- _Task objective_
Extract the lines that hold the string "picture".

- _Data to process_
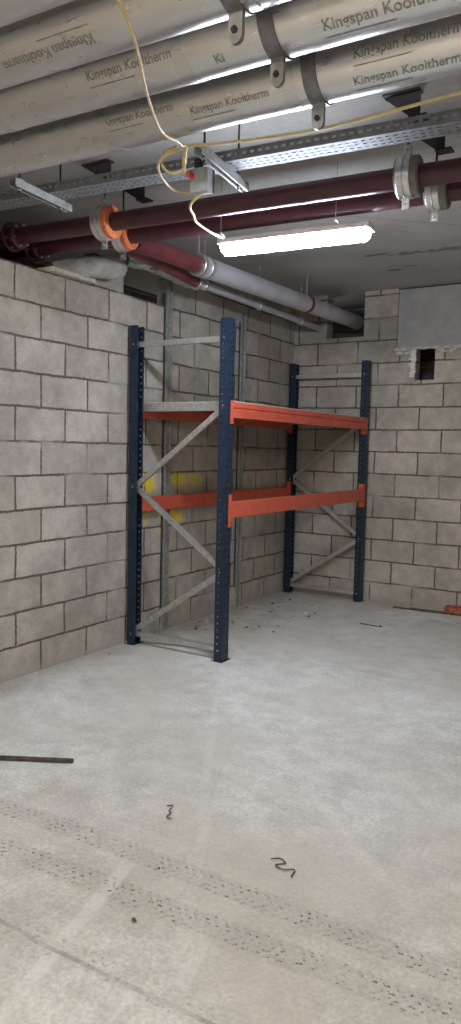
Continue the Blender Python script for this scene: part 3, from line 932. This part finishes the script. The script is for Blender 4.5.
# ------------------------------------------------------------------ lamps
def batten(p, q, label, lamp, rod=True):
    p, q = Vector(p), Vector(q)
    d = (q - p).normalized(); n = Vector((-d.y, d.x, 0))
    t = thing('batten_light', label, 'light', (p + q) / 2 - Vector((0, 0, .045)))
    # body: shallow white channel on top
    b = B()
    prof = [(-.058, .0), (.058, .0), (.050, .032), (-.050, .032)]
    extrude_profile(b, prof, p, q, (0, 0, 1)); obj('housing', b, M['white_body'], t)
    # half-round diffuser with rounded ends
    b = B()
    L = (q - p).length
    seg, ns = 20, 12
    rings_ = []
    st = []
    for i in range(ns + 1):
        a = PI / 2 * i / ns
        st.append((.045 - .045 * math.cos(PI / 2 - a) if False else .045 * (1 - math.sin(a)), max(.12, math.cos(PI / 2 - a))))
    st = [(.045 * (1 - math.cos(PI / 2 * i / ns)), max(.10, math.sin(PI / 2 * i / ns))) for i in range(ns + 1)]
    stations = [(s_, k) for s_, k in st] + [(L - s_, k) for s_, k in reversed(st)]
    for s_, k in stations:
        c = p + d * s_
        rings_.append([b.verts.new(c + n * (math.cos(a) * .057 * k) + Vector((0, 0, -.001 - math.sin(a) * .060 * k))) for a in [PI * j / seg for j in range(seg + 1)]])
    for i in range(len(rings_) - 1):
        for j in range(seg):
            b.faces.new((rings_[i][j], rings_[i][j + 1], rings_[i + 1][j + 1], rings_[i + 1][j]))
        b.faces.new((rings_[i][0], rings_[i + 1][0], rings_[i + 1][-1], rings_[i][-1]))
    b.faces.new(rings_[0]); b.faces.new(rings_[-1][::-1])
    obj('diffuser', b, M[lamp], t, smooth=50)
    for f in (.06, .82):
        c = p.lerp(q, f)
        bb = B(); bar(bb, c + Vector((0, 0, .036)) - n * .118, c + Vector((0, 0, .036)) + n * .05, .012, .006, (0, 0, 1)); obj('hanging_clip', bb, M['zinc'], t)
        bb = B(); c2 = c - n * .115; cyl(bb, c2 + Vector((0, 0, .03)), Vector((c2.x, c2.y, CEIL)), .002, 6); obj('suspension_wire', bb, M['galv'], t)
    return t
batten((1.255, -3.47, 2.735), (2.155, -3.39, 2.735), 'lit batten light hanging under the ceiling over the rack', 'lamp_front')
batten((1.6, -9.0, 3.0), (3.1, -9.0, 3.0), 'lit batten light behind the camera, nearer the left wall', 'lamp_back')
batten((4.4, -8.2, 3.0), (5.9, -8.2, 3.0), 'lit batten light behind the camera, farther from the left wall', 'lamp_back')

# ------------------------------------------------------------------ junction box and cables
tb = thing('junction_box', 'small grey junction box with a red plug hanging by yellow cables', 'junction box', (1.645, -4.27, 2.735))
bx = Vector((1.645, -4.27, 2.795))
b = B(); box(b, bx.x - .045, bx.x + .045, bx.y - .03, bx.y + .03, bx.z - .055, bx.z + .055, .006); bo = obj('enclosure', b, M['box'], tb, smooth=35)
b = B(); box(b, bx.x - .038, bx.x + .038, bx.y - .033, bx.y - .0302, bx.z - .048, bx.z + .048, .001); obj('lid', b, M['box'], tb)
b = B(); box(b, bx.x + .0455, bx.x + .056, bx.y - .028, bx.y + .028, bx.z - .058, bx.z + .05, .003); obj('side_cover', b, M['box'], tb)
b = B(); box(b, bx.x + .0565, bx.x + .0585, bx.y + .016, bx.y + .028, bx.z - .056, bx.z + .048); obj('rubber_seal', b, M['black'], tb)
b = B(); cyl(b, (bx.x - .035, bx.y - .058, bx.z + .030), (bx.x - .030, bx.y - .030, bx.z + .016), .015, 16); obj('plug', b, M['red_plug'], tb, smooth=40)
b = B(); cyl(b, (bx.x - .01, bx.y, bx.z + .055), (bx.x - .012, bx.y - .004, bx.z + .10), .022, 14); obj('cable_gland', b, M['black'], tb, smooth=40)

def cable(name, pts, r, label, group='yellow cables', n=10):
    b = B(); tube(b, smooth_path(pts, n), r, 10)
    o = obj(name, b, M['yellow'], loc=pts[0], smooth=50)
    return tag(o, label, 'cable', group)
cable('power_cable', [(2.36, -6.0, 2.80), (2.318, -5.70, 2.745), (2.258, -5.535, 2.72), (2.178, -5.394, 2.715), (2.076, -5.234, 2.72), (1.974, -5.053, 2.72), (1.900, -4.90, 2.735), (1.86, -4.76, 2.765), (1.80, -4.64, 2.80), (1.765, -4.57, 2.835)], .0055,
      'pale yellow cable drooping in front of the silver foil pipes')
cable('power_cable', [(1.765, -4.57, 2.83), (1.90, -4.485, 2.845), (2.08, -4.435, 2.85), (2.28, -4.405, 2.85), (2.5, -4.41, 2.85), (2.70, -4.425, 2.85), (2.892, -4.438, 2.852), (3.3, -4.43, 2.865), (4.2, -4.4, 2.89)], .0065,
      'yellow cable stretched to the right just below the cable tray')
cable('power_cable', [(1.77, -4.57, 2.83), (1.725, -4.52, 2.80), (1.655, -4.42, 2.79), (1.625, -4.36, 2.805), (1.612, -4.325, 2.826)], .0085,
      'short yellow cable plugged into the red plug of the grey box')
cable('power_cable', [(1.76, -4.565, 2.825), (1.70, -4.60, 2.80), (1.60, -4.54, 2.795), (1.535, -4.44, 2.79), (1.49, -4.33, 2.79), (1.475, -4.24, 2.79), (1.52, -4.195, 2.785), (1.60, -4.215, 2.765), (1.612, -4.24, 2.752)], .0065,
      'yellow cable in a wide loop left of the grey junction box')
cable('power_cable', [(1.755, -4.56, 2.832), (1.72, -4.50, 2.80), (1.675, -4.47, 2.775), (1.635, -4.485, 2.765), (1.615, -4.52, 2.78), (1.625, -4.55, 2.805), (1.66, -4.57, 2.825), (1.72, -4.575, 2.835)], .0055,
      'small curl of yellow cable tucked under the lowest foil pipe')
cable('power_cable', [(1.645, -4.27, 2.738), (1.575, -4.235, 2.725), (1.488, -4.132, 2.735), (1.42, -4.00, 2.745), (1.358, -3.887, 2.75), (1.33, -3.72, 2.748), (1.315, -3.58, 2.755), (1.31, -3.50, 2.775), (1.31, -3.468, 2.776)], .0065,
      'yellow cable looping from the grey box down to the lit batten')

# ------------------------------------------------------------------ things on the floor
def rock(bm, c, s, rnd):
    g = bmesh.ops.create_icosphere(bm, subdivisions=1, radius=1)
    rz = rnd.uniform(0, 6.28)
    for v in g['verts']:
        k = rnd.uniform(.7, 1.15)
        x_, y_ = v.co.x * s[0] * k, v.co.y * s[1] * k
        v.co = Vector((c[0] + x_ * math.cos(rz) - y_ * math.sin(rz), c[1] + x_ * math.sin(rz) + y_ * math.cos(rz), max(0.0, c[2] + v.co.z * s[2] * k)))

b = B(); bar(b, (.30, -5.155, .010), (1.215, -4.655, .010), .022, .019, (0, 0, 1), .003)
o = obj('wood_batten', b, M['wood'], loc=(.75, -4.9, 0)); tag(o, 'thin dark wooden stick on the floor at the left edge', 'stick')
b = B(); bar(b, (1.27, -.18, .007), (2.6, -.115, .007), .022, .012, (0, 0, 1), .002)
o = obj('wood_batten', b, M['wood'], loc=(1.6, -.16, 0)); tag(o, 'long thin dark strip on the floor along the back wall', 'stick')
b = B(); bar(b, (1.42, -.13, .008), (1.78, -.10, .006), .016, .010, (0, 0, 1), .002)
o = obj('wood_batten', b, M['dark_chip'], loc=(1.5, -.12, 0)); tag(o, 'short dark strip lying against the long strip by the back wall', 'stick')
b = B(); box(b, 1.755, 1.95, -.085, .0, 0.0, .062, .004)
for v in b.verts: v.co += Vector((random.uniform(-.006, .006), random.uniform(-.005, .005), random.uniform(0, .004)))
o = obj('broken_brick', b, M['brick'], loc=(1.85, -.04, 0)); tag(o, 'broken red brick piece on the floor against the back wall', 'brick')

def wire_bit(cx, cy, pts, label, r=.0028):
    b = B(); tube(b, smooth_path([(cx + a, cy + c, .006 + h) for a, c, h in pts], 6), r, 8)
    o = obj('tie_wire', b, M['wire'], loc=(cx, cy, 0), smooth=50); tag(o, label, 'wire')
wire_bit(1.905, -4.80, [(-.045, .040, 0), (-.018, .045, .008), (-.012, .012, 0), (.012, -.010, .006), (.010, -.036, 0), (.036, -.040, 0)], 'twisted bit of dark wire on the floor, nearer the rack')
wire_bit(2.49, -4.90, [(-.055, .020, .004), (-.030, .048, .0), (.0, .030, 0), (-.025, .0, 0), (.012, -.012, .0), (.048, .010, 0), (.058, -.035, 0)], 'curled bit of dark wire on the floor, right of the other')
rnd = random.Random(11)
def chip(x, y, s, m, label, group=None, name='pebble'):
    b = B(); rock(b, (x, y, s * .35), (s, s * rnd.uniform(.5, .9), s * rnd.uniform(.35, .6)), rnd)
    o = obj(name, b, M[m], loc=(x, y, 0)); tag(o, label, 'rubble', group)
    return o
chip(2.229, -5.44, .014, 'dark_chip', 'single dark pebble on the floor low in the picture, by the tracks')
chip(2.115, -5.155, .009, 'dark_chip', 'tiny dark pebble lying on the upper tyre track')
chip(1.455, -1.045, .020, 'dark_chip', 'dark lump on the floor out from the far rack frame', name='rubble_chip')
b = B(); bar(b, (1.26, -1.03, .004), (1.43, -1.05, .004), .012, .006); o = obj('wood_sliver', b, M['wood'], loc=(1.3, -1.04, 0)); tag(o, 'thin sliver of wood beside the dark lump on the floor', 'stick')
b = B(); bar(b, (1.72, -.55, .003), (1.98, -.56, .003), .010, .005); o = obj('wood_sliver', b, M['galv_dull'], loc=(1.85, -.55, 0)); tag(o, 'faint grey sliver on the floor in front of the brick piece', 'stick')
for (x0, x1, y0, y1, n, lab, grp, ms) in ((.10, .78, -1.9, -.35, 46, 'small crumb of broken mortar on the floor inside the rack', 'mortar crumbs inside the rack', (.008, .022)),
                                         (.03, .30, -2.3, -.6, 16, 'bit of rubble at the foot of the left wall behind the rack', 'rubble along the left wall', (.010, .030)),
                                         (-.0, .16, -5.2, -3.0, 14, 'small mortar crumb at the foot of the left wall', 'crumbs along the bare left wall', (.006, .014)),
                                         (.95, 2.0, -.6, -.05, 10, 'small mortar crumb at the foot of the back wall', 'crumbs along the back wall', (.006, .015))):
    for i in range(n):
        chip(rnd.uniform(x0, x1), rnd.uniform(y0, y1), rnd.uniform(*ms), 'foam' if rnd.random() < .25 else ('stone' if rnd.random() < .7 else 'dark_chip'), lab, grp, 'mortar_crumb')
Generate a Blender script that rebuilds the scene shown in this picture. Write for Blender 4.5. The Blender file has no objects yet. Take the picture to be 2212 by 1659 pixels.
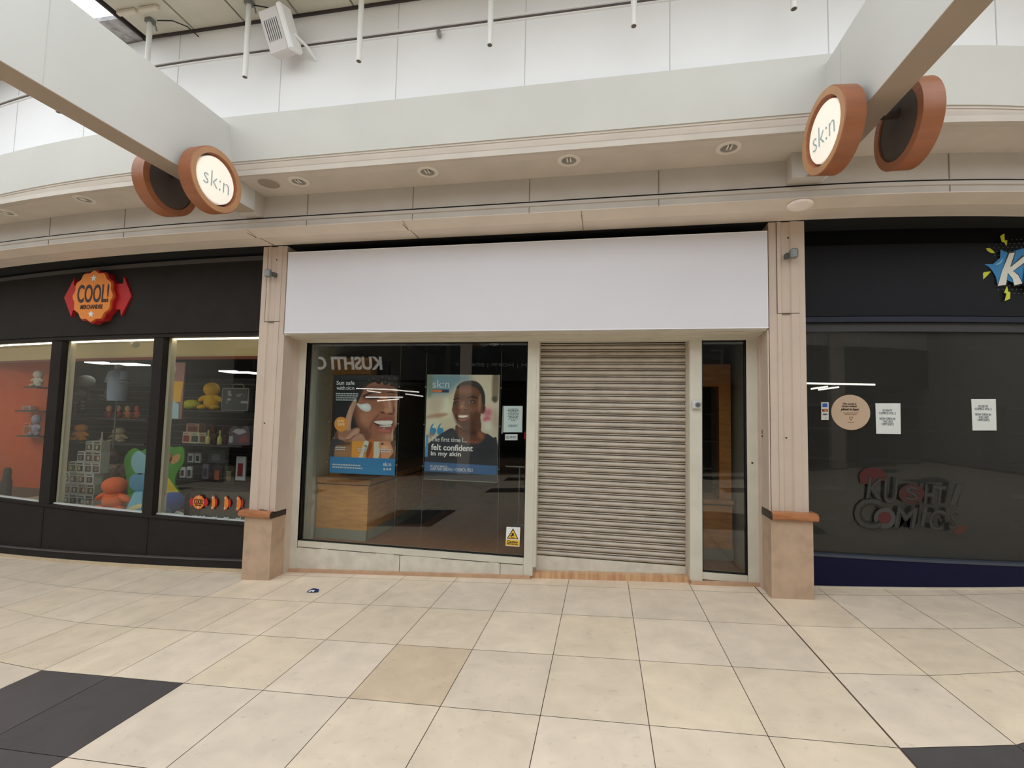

- _The solution_
chip(2.229, -5.44, .014, 'dark_chip', 'single dark pebble on the floor low in the picture, by the tracks')
Generate a Blender script that rebuilds the scene shown in this picture. Write for Blender 4.5. The Blender file has no objects yet. Take the picture to be 2212 by 1659 pixels.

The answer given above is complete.